▶ Stated goal:
Check each line of the listing, and copy it if it contains the word "foot".

----

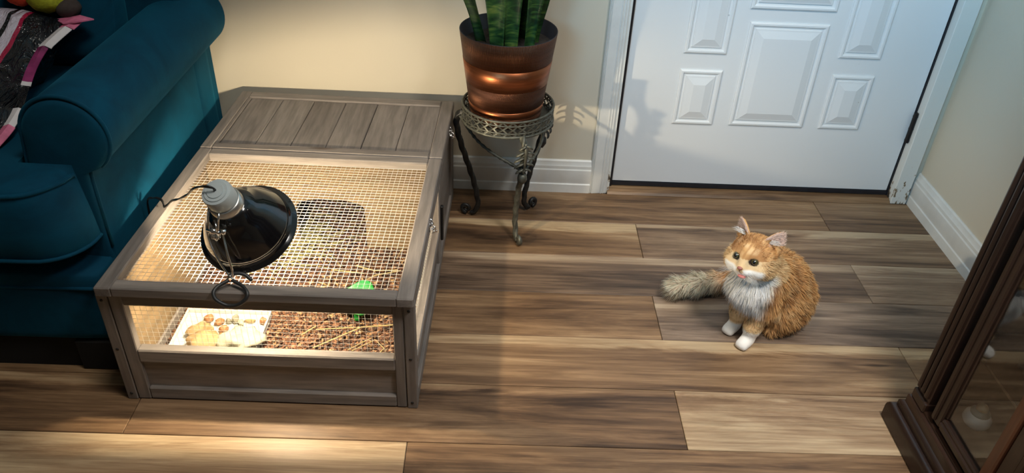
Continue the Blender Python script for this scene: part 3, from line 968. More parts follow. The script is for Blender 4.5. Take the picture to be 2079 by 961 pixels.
smooth_by_angle(b.build('arm', M_vel, sofa), 50)
# arm front panel, puffed, and welt
core = [(x, z) for x, z in ap]
def ring(k, y): return [(ACX + (x - ACX) * k, y, max(.085, .48 + (z - .48) * k)) for x, z in core]
b = MB(); rings = [ring(.97, 1.4215), ring(.955, 1.414), ring(.90, 1.409), ring(.7, 1.4065), ring(.35, 1.406)]
for rg in rings: b.v += rg
for i in range(len(rings) - 1):
    for k in range(n):
        b.f.append((i * n + k, (i + 1) * n + k, (i + 1) * n + (k + 1) % n, i * n + (k + 1) % n))
b.f.append(tuple((len(rings) - 1) * n + k for k in range(n)))
smooth_by_angle(b.build('arm_front', M_vel, sofa), 60)
MB().tube([(x, 1.4175, z) for x, z in [(ACX + (x - ACX) * .99, .48 + (z - .48) * .995) for x, z in core] if z > .1], .0046, 8).build('arm_welt', M_vel, sofa, smooth=True)
# base rail with welt, plinth
soft_box((-1.52, 1.72, .187), (.682, .385, .098), .02, 10).build('base_rail', M_vel, sofa, smooth=True)
MB().tube([(-2.19, 1.336, .243), (-.862, 1.336, .243), (-.844, 1.345, .243), (-.838, 1.36, .243)], .0042, 8).build('base_welt', M_vel, sofa, smooth=True)
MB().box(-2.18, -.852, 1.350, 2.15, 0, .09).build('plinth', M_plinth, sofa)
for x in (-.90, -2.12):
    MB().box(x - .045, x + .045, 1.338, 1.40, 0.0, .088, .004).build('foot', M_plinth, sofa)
# seat cushion wrapping round the arm front
def cush():
    b = MB(); prof = []
    # plan outline (x, y), counter-clockwise, front right corner rounded
    pl = [(-1.60, 1.300), (-1.2, 1.299), (-.960, 1.300)]
    for i in range(1, 10):
        a = math.radians(-90 + 90 * i / 9)
        pl.append((-.945 + .098 * math.cos(a), 1.398 + .098 * math.sin(a) - .0))
    pl += [(-.847, 1.405), (-.972, 1.408), (-.975, 1.60), (-.975, 1.90), (-1.60, 1.90)]
    N = len(pl); c = Vector((-1.15, 1.6, 0))
    lev = [(.335, -.012, 0), (.338, -.004, 0), (.344, 0, 0), (.40, .004, 1), (.45, .003, 1), (.488, -.004, 1), (.498, -.010, 1), (.505, -.022, 1), (.511, -.06, 1)]
    for z, off, f in lev:
        for i, (x, y) in enumerate(pl):
            t = Vector((pl[(i + 1) % N][0] - pl[i - 1][0], pl[(i + 1) % N][1] - pl[i - 1][1], 0)).normalized()
            nn = Vector((t.y, -t.x, 0))
            k = off if y < 1.404 else 0.0
            # the bolster slopes back toward the top at the ear
            lean = -.035 * max(0, (z - .36) / .15) * max(0, min(1, (x + .99) / .12)) if z > .36 else 0
            b.v.append((x + nn.x * k + lean * .5, y + nn.y * k - lean * .35 * (1 if y < 1.395 else 0), z))
    for l in range(len(lev) - 1):
        for i in range(N):
            b.f.append((l * N + i, l * N + (i + 1) % N, (l + 1) * N + (i + 1) % N, (l + 1) * N + i))
    b.f.append(tuple((len(lev) - 1) * N + i for i in range(N))); b.f.append(tuple(range(N - 1, -1, -1)))
    return b, pl
cb, pl = cush()
seat = smooth_by_angle(cb.build('seat_cushion', M_vel, sofa), 48)
def welt(z, off, rad, lo=0):
    pts = [(x, y - off if y < 1.39 else y, z) for x, y in pl[0:13]]
    MB().tube(pts, rad, 8).build('cushion_welt', M_vel, seat, smooth=True)
welt(.341, .003, .0042)
def top_welt():
    pts = []
    z = .490
    for i, (x, y) in enumerate(pl[0:13]):
        t = Vector((pl[(i + 1) % len(pl)][0] - pl[i - 1][0], pl[(i + 1) % len(pl)][1] - pl[i - 1][1], 0)).normalized()
        nn = Vector((t.y, -t.x, 0)); lean = -.035 * ((z - .36) / .15) * max(0, min(1, (x + .99) / .12))
        k = -.004
        pts.append((x + nn.x * k + lean * .5, y + nn.y * k - lean * .35 * (1 if y < 1.395 else 0), z))
    MB().tube(pts, .0048, 8).build('cushion_welt', M_vel, seat, smooth=True)
top_welt()
# back and back cushion
soft_box((-1.52, 2.098, .42), (.685, .090, .36), .05, 12).build('sofa_back', M_vel, sofa, smooth=True)
soft_box((-1.282, 1.975, .70), (.322, .075, .195), .06, 14, (0, .02, .01), -.16).build('back_cushion', M_vel, sofa, smooth=True)
MB().tube(bez([(-.975, 1.900, .53), (-.966, 1.925, .62), (-.966, 1.955, .72), (-.98, 1.99, .85)], 6), .004, 8).build('cushion_welt', M_vel, sofa, smooth=True)

# ------------------------------------------------------------------ striped plastic bag on the seat
def bag_mat():
    m, nt, bs = new_mat('glossy_striped_bag')
    tc = nt.nodes.new('ShaderNodeTexCoord'); sp = nt.nodes.new('ShaderNodeSeparateXYZ')
    nt.links.new(tc.outputs['Object'], sp.inputs[0])
    mr = nt.nodes.new('ShaderNodeMapRange'); mr.inputs[1].default_value = 0; mr.inputs[2].default_value = -.40
    nt.links.new(sp.outputs[0], mr.inputs[0])
    K, LI, CR, PK, WH = (.008, .010, .014), (.58, .53, .64), (.36, .015, .06), (.62, .16, .26), (.75, .72, .76)
    r = ramp(nt, [(0, K), (.118, CR), (.140, LI), (.180, K), (.200, LI), (.275, (.40, .30, .38)), (.29, LI), (.315, (.48, .08, .16)), (.33, WH), (.35, K), (.365, WH), (.385, CR), (.40, WH), (.43, PK), (.52, (.10, .10, .25)), (.58, PK)], 'CONSTANT')
    nt.links.new(mr.outputs[0], r.inputs[0]); nt.links.new(r.outputs[0], bs.inputs['Base Color'])
    bs.inputs['Roughness'].default_value = .10
    mp = coords(nt, (30, 11, 14), (0, 0, .5))
    n = noise_tex(nt, mp.outputs[0], 1.0, 4, .55, 1.2)
    bump(nt, n.outputs[0], bs, 1.0, .03)
    return m
M_bag = bag_mat()
M_pink = plain('pink_film', (.62, .17, .30), .22, var=.35, scale=25)
M_seam = plain('magenta_film', (.22, .03, .12), .2, var=.5, scale=25)
M_white = plain('white_film', (.72, .70, .74), .25, var=.08)
bag = thing('striped_bag', (-1.060, 1.74, .515), 'glossy black bag with pink and lilac stripes lying on the teal sofa', 'bag')
B0 = Vector((-1.060, 1.46, .535))
def bagp(s, t, top):
    """s 0..1 along the right edge, t 0..1 to the left; returns a point of the pillow surface"""
    y = 1.43 + .42 * s; edge_z = .514 + .135 * s ** 1.25
    x = -1.060 - .42 * t + .012 * math.sin(2.2 * PI * s) * (1 - t) + .022 * max(0, s - .8) / .2 * (1 - t)
    puff = (min(1, 4.2 * t) * min(1, 4 * (1 - t))) ** .6 * (min(1, 5 * s + .15) * min(1, 6.5 * (1 - s) + .02)) ** .5
    h = edge_z + (.058 if top else 0) * puff
    if top: h += .010 * noise.noise(Vector((x * 9, y * 5, .4))) * puff + .009 * (1 - 2 * abs(noise.noise(Vector((x * 20 + y * 6, y * 9, 4))))) * puff
    if not top: h = edge_z - (edge_z - .5125) * min(1, puff * 1.6)
    return Vector((x, y + .05 * t * s, h))
b = MB(); NS, NT = 40, 44
for top in (True, False):
    o_ = len(b.v)
    for i in range(NS + 1):
        for j in range(NT + 1): b.v.append(tuple(bagp(i / NS, j / NT, top)))
    for i in range(NS):
        for j in range(NT):
            q = (o_ + i * (NT + 1) + j, o_ + (i + 1) * (NT + 1) + j, o_ + (i + 1) * (NT + 1) + j + 1, o_ + i * (NT + 1) + j + 1)
            b.f.append(q if top else q[::-1])
b.build('bag_body', M_bag, bag, smooth=True, loc=(-1.060, 1.46, .53))
def strip(s0, s1, w, mat, nm, lift=.0, wob=.004):
    b = MB(); k = 14
    for i in range(k + 1):
        s = s0 + (s1 - s0) * i / k
        p = bagp(s, 0, True)
        for d, dz in ((-.004, .004), (w * .5, .006 + wob * math.sin(9 * s)), (w, .002)):
            b.v.append((p.x + d, p.y, p.z + dz + lift)); 
        for d, dz in ((w, .0005), (w * .5, .0045 + wob * math.sin(9 * s)), (-.004, .002)):
            b.v.append((p.x + d, p.y, p.z + dz + lift))
    for i in range(k):
        for j in range(6):
            b.f.append((i * 6 + j, (i + 1) * 6 + j, (i + 1) * 6 + (j + 1) % 6, i * 6 + (j + 1) % 6))
    b.f += [(5, 4, 3, 2, 1, 0), tuple(k * 6 + j for j in range(6))]
    b.build(nm, mat, bag)
strip(.02, .20, .022, M_pink, 'side_seam'); strip(.201, .33, .020, M_white, 'side_seam')
strip(.331, .50, .017, M_bag, 'side_seam'); strip(.501, .53, .019, M_white, 'side_seam'); strip(.531, .78, .019, M_seam, 'side_seam'); strip(.781, .93, .026, M_white, 'side_seam'); strip(.931, 1.0, .03, M_pink, 'side_seam')
# flared pink corner tip
p = bagp(.97, 0, True)
b = MB()
tipv = [p + Vector(d) for d in ((-.030, .008, .010), (-.002, -.012, .008), (.022, -.008, .010), (.050, .006, .012), (.058, .020, .010), (.024, .026, .016), (.002, .020, .012))]
b.v = [tuple(q) for q in tipv] + [tuple(q - Vector((0, 0, .003))) for q in tipv]
b.f = [tuple(range(7)), tuple(range(13, 6, -1))] + [(k, (k + 1) % 7, 7 + (k + 1) % 7, 7 + k) for k in range(7)]
b.build('corner_tip', M_pink, bag, fix=True)
# ------------------------------------------------------------------ plush toy behind the bag
M_yel = plain('yellow_green_plush', (.36, .38, .02), .9, var=.25, scale=120, bmp=.6)
M_red = plain('red_orange_plush', (.62, .055, .02), .9, var=.2, scale=120, bmp=.6)
M_brn = plain('brown_plush', (.045, .032, .03), .9, var=.2, scale=90, bmp=.4)
toy = thing('plush_toy', (-1.09, 1.85, .655), 'yellow-green and red plush toy lying behind the striped bag', 'toy')
MB().ball((-1.088, 1.872, .700), (.044, .04, .040), 24, 16, None, .12, 9, 3).build('body', M_yel, toy, smooth=True)
MB().ball((-1.146, 1.87, .708), (.032, .034, .032), 20, 14, None, .12, 9, 5).build('red_head', M_red, toy, smooth=True, label='red-orange plush head')
MB().ball((-1.040, 1.872, .672), (.024, .030, .022), 18, 12, Matrix.Rotation(-.7, 3, 'Z'), .1, 7, 8).build('brown_foot', M_brn, toy, smooth=True, label='dark brown plush foot')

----

▶ Answer to the problem:
    MB().box(x - .045, x + .045, 1.338, 1.40, 0.0, .088, .004).build('foot', M_plinth, sofa)
MB().ball((-1.040, 1.872, .672), (.024, .030, .022), 18, 12, Matrix.Rotation(-.7, 3, 'Z'), .1, 7, 8).build('brown_foot', M_brn, toy, smooth=True, label='dark brown plush foot')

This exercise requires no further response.